Water Stone Gouging

me2

Joined
Oct 11, 2003
Messages
5,104
Does anyone know how to stop my knives from scraping off some of my waterstone? Its a white, 800 grit stone from the local woodworking shop. The writing was in japanese so I dont know the brand. I use it on a block, held vertically like a v rod. Every 20-30 strokes I dunk it back in the water to keep it wet. Its especially bad near the plunge grind (choil?) when there is no little notch at the start of the edge.
 
Use a trailing stroke on all soft sharpening media, that's what I do. The problem far worse than the gauging the stone is that you plow your edge into the abrasive medium, which prevents you from ever getting as good an edge, as you could.
 
Perhaps its my technique. I generally cut in both directions, forward and backward. I can get a burr w/o trouble, but cutting it off on the 800 grit stone is not getting it as sharp as it used to. Of course I lapped the stone and its much coarser now, or feels that way.
 
A waterstone should be kept wet, by that I mean KEEP IT WET. Not just wet it once in a while but every stroke. There is no excuse for gouging a stone of any kind. Watch what you are doing. Pay attention! Don't try to work in a distracting atmosphere.

Waterstones are designed to wear away exposing sharp new granules each stroke. The water floats the old grit and metal particles away. Long smooth strokes of light to medium pressure should be used.
 
There is no excuse for doing lots of things, but gouging a stone while rubbing a knife on it isnt one of them. If it were an expensive brand name stone or natural stone, I would be more annoyed, but as it stands, I'm only doing a little damage to a $20 stone that gets used for the kitchen knives.

The stone is wet on every stroke. It takes less than a minute to do the 20-30 strokes, and the surface is still wet at the end. It is stored in water, which may be bad, but doesnt seem to have any effect. Lighter pressure does seem to help cut faster and cut down on wear to the stone at the same time. I just got done reprofiling 2 steak knives to 17 degrees using this water stone. I want to try a test to see if it cuts faster than my coarse India stone. Reprofiling doesnt seem to cause any problems. Its when I try to remove the burr at a higher angle that the knife seems to skim off more material. The gouging I mentioned at the beginning of the stroke near the choil/plunge area may be more correctly termed excess wear, as it appears on my India stone as well. When removing a microbevel or reprofiling from 20 down to 17 degrees, the edge isnt in contact, only the little (or big, depending) shoulder is riding on the stone, at least until the burr forms. I left the stone out the other day and it dried out, and I could feel some little grooves where the tip travels at the end of every stroke. I suppose this may be more correctly labeled excess wear than gouging as well.
 
It seems you are well on the way to better sharpening.

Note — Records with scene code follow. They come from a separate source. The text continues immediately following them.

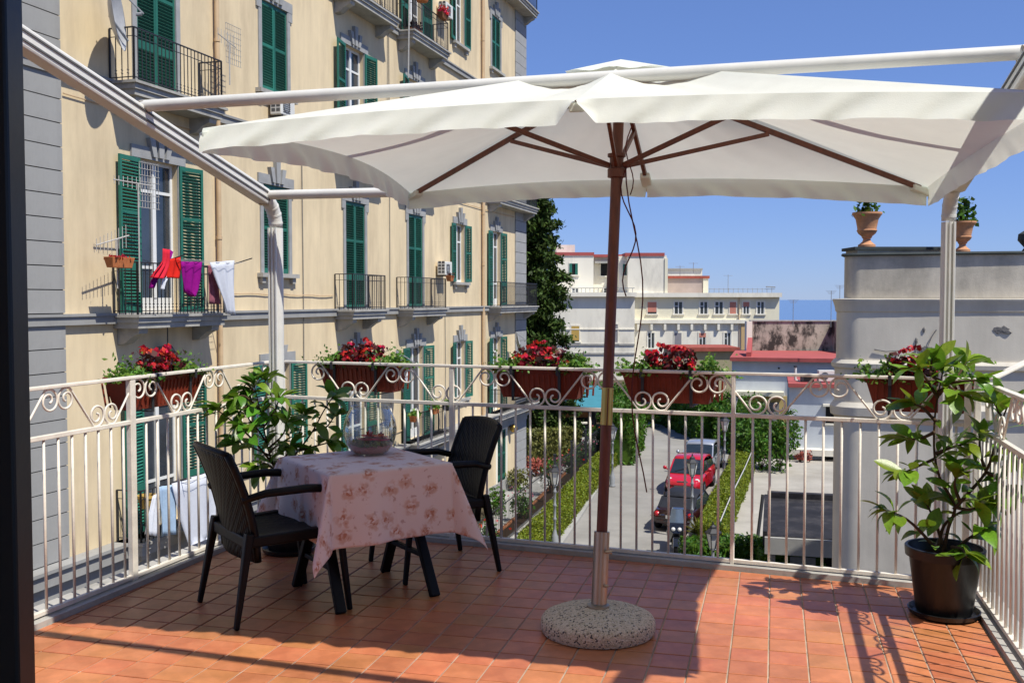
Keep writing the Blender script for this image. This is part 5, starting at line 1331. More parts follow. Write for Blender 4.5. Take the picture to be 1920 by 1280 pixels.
# ================================================================== FAR HOUSES
def house(name, label, Y, pxs, ytop, m, depth=10, ybot=None, cat='building'):
    x0, x1 = at_Y(pxs[0], 600, Y).x, at_Y(pxs[1], 600, Y).x; zt = at_Y(pxs[0], ytop, Y).z; zb = GZ - .3 if ybot is None else at_Y(pxs[0], ybot, Y).z
    th = thing(name, label, cat, (x0, Y, zb))
    part('wall', MB().box(0, x1 - x0, 0, depth, 0, zt - zb), M[m], th); return th, zb
def hpart(th, Y, name, px0, px1, y0, y1, d0, d1, m, parent=None, off=0):
    a = at_Y(px0, y1, Y); b = at_Y(px1, y0, Y)
    return part(name, MB().box(a.x - th.location.x, b.x - th.location.x, -d0, d1, a.z - th.location.z, b.z - th.location.z), M[m], parent or th)
def hwin(th, Y, px0, px1, y0, y1, m='hazy_glass', frame=True, dy=0, blind=None, bfrac=.6, shut=False):
    o = MB(); a = at_Y(px0, y1, Y); b = at_Y(px1, y0, Y); x0, x1, z0, z1 = a.x - th.location.x, b.x - th.location.x, a.z - th.location.z, b.z - th.location.z
    t = .07; y = -dy
    fr = MB(); fr.box(x0 - .1, x0, y - .05, y + .02, z0, z1).box(x1, x1 + .1, y - .05, y + .02, z0, z1).box(x0 - .1, x1 + .1, y - .05, y + .02, z1, z1 + .12).box(x0 - .18, x1 + .18, y - .14, y + .02, z0 - .14, z0)
    w = part('window', fr, M['white_wall'], th)
    part('pane', MB().box(x0, x1, y - .012, y - .002, z0, z1), M[m], th if False else w)
    if frame: 
        c = (x0 + x1) / 2; part('sash', MB().box(c - .05, c + .05, y - .04, y - .013, z0, z1).box(x0, x0 + .06, y - .035, y - .013, z0, z1).box(x1 - .06, x1, y - .035, y - .013, z0, z1).box(x0 + .06, c - .05, y - .03, y - .013, z0 + (z1 - z0) * .62, z0 + (z1 - z0) * .62 + .06), M['white_paint'], w)
    if blind: part('blind', MB().box(x0 + .01, x1 - .01, y - .055, y - .041, z1 - (z1 - z0) * bfrac, z1), M[blind], w)
    if shut:
        for q in (x0 - .02, x1 - (x1 - x0) * .3): part('shutter', MB().box(q, q + (x1 - x0) * .32, y - .09, y - .05, z0, z1), M['green_shutter'], w)
YB = 105.0
hb, zb = house('long_house', 'long cream two storey house with flat roof near the sea', YB, (1187, 1461), 556, 'cream_wall', 12)
hpart(hb, YB, 'cornice', 1184, 1464, 549, 557, .5, 12.3, 'white_wall'); hpart(hb, YB, 'ledge', 1188, 1398, 599, 606, .45, .0, 'white_wall')
hpart(hb, YB, 'lower_wall', 1190, 1395, 606, 720, .12, .0, 'white_wall')
br_ = MB(); 
for px in range(1196, 1392, 25):
    q = at_Y(px, 612, YB); br_.box(q.x - hb.location.x - .12, q.x - hb.location.x + .12, -.42, -.13, q.z - hb.location.z - .35, q.z - hb.location.z + .3)
part('bracket', br_, M['white_wall'], hb)
for i, (a, b, bl) in enumerate(((1214, 1231, 'blind_pink'), (1264, 1280, None), (1312, 1327, None), (1340, 1356, None), (1368, 1380, 'blind_pink'), (1393, 1405, 'blind_pink'), (1419, 1433, None))):
    hwin(hb, YB, a, b, 566, 588, 'hazy_glass', bl is None or i == 5, 0, bl, (.85, 0, 0, 0, 1.0, .4)[i] if i < 6 else .5)
for i, (a, b, bl) in enumerate(((1214, 1227, None), (1264, 1277, 'blind_grey'), (1310, 1323, 'blind_pink'), (1357, 1370, None))):
    hwin(hb, YB, a, b, 624, 652, 'hazy_glass', bl != 'blind_grey', .12, bl, 1.0 if i == 1 else .28)
hpart(hb, YB, 'drainpipe', 1384, 1386, 556, 700, .2, .0, 'pipe'); hpart(hb, YB, 'side_wing', 1388, 1398, 604, 700, .3, .0, 'orange_wall')
rr = MB()
for px in range(1330, 1455, 9):
    q = at_Y(px, 549, YB + 2); q2 = at_Y(px, 540, YB + 2); rr.bar((q.x - hb.location.x, 2, q.z - hb.location.z), (q.x - hb.location.x, 2, q2.z - hb.location.z), .04)
q, q2 = at_Y(1330, 542, YB + 2), at_Y(1453, 542, YB + 2); rr.bar((q.x - hb.location.x, 2, q.z - hb.location.z), (q2.x - hb.location.x, 2, q2.z - hb.location.z), .05).bar((q.x - hb.location.x + 6, 2, q.z - hb.location.z + .25), (q2.x - hb.location.x, 2, q2.z - hb.location.z + .2), .35, .12)
part('roof_railing', rr, M['lamp_grey'], hb)
ph, _ = house('penthouse', 'faded mauve roof hut standing on the long cream house', YB + 3, (1225, 1318), 520, 'pink_wall', 6, 551); hpart(ph, YB + 3, 'roof_edge', 1223, 1330, 517, 522, .2, 6.2, 'roof_tile'); hpart(ph, YB + 3, 'end_wall', 1318, 1328, 522, 551, .1, 6, 'cream_wall')
ph2, _ = house('penthouse', 'pale roof wall behind the mauve hut, topped with thin wires', YB + 14, (1252, 1316), 505, 'white_wall', 5, 560); hpart(ph2, YB + 14, 'roof_edge', 1251, 1317, 503, 506, .2, 5, 'concrete')
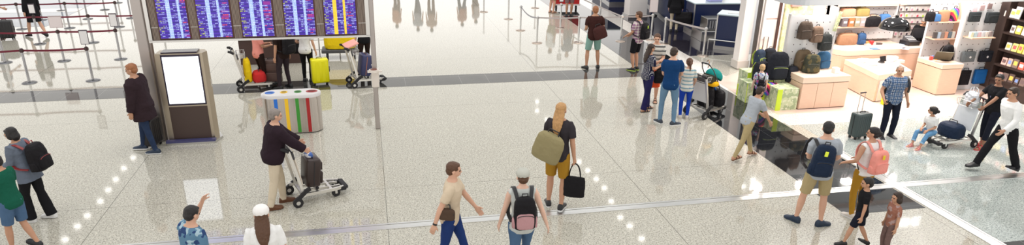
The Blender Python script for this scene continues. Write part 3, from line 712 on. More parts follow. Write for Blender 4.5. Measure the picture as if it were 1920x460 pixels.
# ---------------------------------------------------------------- recycling bin
bn = thing('recycling_bin', 'long rounded steel recycling bin with blue, yellow, green and red stripes', 'bin', (-1.72, 14.46, 0))
def stad(z, hw, r, n=12, x=0, y=0): return [V((x+hw+r*math.cos(a), y+r*math.sin(a), z)) for a in [-PI/2+PI*i/n for i in range(n+1)]] + [V((x-hw+r*math.cos(a), y+r*math.sin(a), z)) for a in [PI/2+PI*i/n for i in range(n+1)]]
binm = metal('bin_steel', (.60, .55, .52), .20); k = NT(binm); p = k.pos(); k.bump(k.line(p[0], .05, .01, .012), .5, .01)
MB().loft([stad(.02, .36, .235), stad(.80, .36, .235)]).build('drum', binm, bn)
MB().loft([stad(0, .355, .225), stad(.03, .355, .225)]).build('plinth', blk, bn)
MB().loft([stad(.79, .365, .245), stad(.85, .365, .245), stad(.862, .35, .225)]).build('lid', plastic('lid_pale', (.66, .64, .64), .25), bn)
cols = [('blue', (.02, .16, .62)), ('yellow', (.90, .55, .02)), ('green', (.04, .28, .03)), ('red', (.38, .012, .015))]
for i, (cn, cc) in enumerate(cols):
    x = -.30+.215*i; mt = plastic('bin_'+cn, cc, .35)
    MB().b2((x-.035, -.243, .03), (x+.035, -.228, .79)).build('stripe', mt, bn, label=cn+' stripe')
    xo = -.43+.285*i; rw = (.10, .075, .075, .12)[i]
    q = MB().loft([[V((xo+rw*math.cos(a), .085*math.sin(a), z)) for a in [2*PI*j/20 for j in range(20)]] for z in (.860, .870)], 0, False); o = q.build('opening_rim', mt, bn, label=cn+' opening rim')
    MB().loft([[V((xo+rw*.72*math.cos(a), (.05 if i != 0 else .022)*math.sin(a), z)) for a in [2*PI*j/16 for j in range(16)]] for z in (.868, .874)], 0, False).build('opening', plastic('hole_'+cn, tuple(c*.35 for c in cc), .6), o)
# ---------------------------------------------------------------- stanchions and belts
belt_m = plastic('belt_maroon', (.16, .012, .03), .6); belt_g = plastic('belt_silver', (.50, .45, .44), .5)
def stanchion(label, x, y, dark=True, group=None, sign=None, h=.90):
    r = thing('stanchion', label, 'stanchion', (x, y, 0), group=group)
    pm = chrome if not dark else metal('dark_steel', (.45, .45, .47), .22)
    MB().loft([ring(V((0, 0, z)), V((1, 0, 0)), V((0, 1, 0)), a, a, 32) for z, a in ((0, .175), (.012, .175), (.022, .155), (.034, .045))]).build('base', metal('base_dark', (.20, .20, .21), .25) if dark else metal('base_warm', (.55, .45, .38), .2), r)
    MB().cyl((0, 0, .03), (0, 0, h-.08), .031, n=20).build('pole', pm, r)
    MB().cyl((0, 0, h-.09), (0, 0, h), .040, n=20).cyl((0, 0, h), (0, 0, h+.012), .030, n=20).box((0, 0, h-.045), (.10, .045, .07), bev=.006).box((0, 0, h-.045), (.045, .10, .07), bev=.006).build('belt_head', plastic('head_brown', (.05, .02, .02), .4) if dark else pm, r)
    if sign:
        w, hh, fc = sign
        MB().cyl((0, 0, h), (0, 0, h+.08), .008).b2((-w/2, -.008, h+.07), (w/2, .008, h+.07+hh)).build('sign_frame', plastic('sign_frame_'+fc, (.05, .03, .05) if fc == 'dark' else (.45, .36, .36)), r)
        MB().b2((-w/2+.012, -.011, h+.085), (w/2-.012, .011, h+.04+hh)).build('sign_sheet', plastic('sheet_'+fc, (.80, .78, .78) if fc == 'dark' else (.74, .66, .66)), r)
    return r
def belt(label, a, b, mat, z=.855, sag=.02, group=None, w=.05):
    a, b = V((a[0], a[1], z)), V((b[0], b[1], z)); c = (a+b)/2; d = (b-a).normalized(); a += d*.045; b -= d*.045
    pts = [a.lerp(b, t/8)-V((0, 0, sag*4*t/8*(1-t/8)))-c for t in range(9)]
    MB().strap(pts, w, .004, (0, 0, 1)).build('barrier_belt', mat, M=Matrix.Translation(c), label=label, cat='belt', group=group)
rows = [(19.13, (-10.24, -8.72, -7.22)), (21.4, (-11.76, -10.24, -8.72, -7.22)), (23.75, (-11.76, -10.26, -8.72, -6.6)), (26.2, (-11.76, -10.27, -8.68)), (27.83, (-11.76, -10.24, -8.76)), (29.7, (-11.8, -10.25, -8.6)), (31.3, (-11.8, -10.24))]
rn = ['nearest', 'second', 'third', 'fourth', 'fifth', 'sixth', 'farthest']; sn = ['rightmost', 'second from the right', 'third from the right', 'fourth from the right']
for ri, (y, xs) in enumerate(rows):
    xs = sorted(xs, reverse=True)
    for si, x in enumerate(xs):
        if ri == 0 and si == 2: continue
        sg = None; ex = ''
        if (ri, si) in ((0, 0), (1, 0)): sg = (.20, .38, 'dark'); ex = ' with small dark-framed sign'
        if (ri, si) == (1, 1): sg = (.34, .34, 'pink'); ex = ' with square pinkish sign'
        if (ri, si) == (2, 2): sg = (.18, .30, 'dark'); ex = ' with small white sign card'
        stanchion('steel stanchion%s, %s in %s maroon belt row' % (ex, sn[si], rn[ri]), x, y, sign=sg, group='stanchions in the left queue')
    xe = xs + [xs[-1]-1.5, xs[-1]-3.0]
    if ri == 4: continue
    for si in range(len(xe)-1):
        if at(0, 0).x > 1e9: break
        belt('maroon belt, %s span of the %s row in the left queue' % (['rightmost', 'second from right', 'third from right', 'fourth from right', 'fifth from right', 'sixth from right'][si], rn[ri]), (xe[si], y), (xe[si+1], y), belt_m, group='maroon belts of the left queue')
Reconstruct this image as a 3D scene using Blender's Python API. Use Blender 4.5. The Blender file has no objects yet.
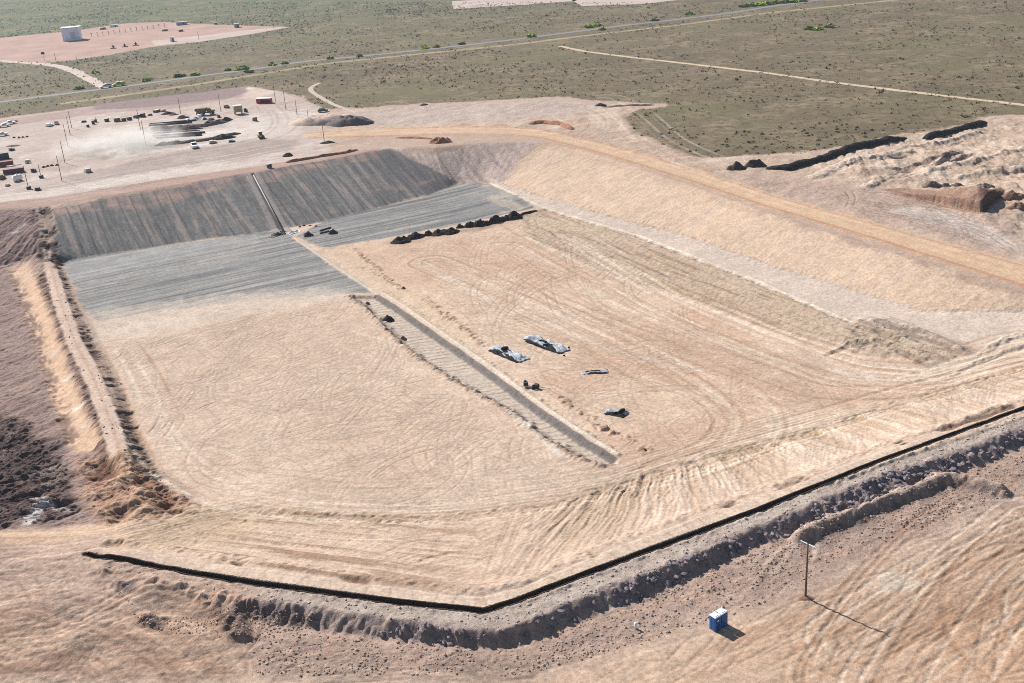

When you start the microbevel a very very light touch is all that you need. Work on that and I think you will be a pro.
 
I remove the burr by drawing the edge lengthwise over the stone (heel to tip) on a finer stone. Usually comes right off and leaves what looks like a pencil line on the stone.
 
I'd like to switch to a 4000 stone for removing the burr after the 800, but I havent been able to find one locally, and havent ordered one on line. Besides, the toothy, kinda coarse edge from the 800, or from my fine India still shaves hair, but with a slice instead of a push. Anyway, I got the stone because of a statement in Leonard Lee's book on sharpening. He feels an 800 grit waterstone cuts faster than a coarse India, except when the latter is freshly lapped. At the time, my coarse India was out of commission, so I got the water stone. The first few tries w/ it were horrible, but after 3 or 4 knives it worked pretty well, except when I noticed the gritty sludge on my knives around the choil/plunge grinds. After lapping my India stone, I noticed the corners where I start my strokes are worn like the water stone, but it's not as easy to lap out and make it flat.
Yuzuha, that tiny line at the edge is what I look for on my knives after deburring. Its usually applied w/ a sharpmaker, but I want to try some knives at lower than 15 deg angles. Frugal Weaver, I tried tonight removing a burr on a chef's knife. The blade is very thin, full flat grind from 2" wide, 3/32" stock, and forms a new burr even on the edges of the white Sharpmaker rods. Anyway, the wide surface of the 800 stone was just the trick. I stopped freehanding it though. This time, I put the stone on a towel on the counter and very lightly drew the knife across it about 6 times per side. Slices paper cleanly, but wont push cut, just what I was after.
 
If you elevate the angle above the edge grind the pressure will increase dramatically. A standard edge bevel is a millimeter or two wide, the micro-bevel you apply at a higher angle will be less than a tenth of a millimeter wide and thus it will act similar on the stone as if you tried to sharpen it with 100 times as much force. In general I don't deburr on waterstones at elevated angles, or very rarely anyway because the very wide surface and aggressive cutting action doesn't make it necessary.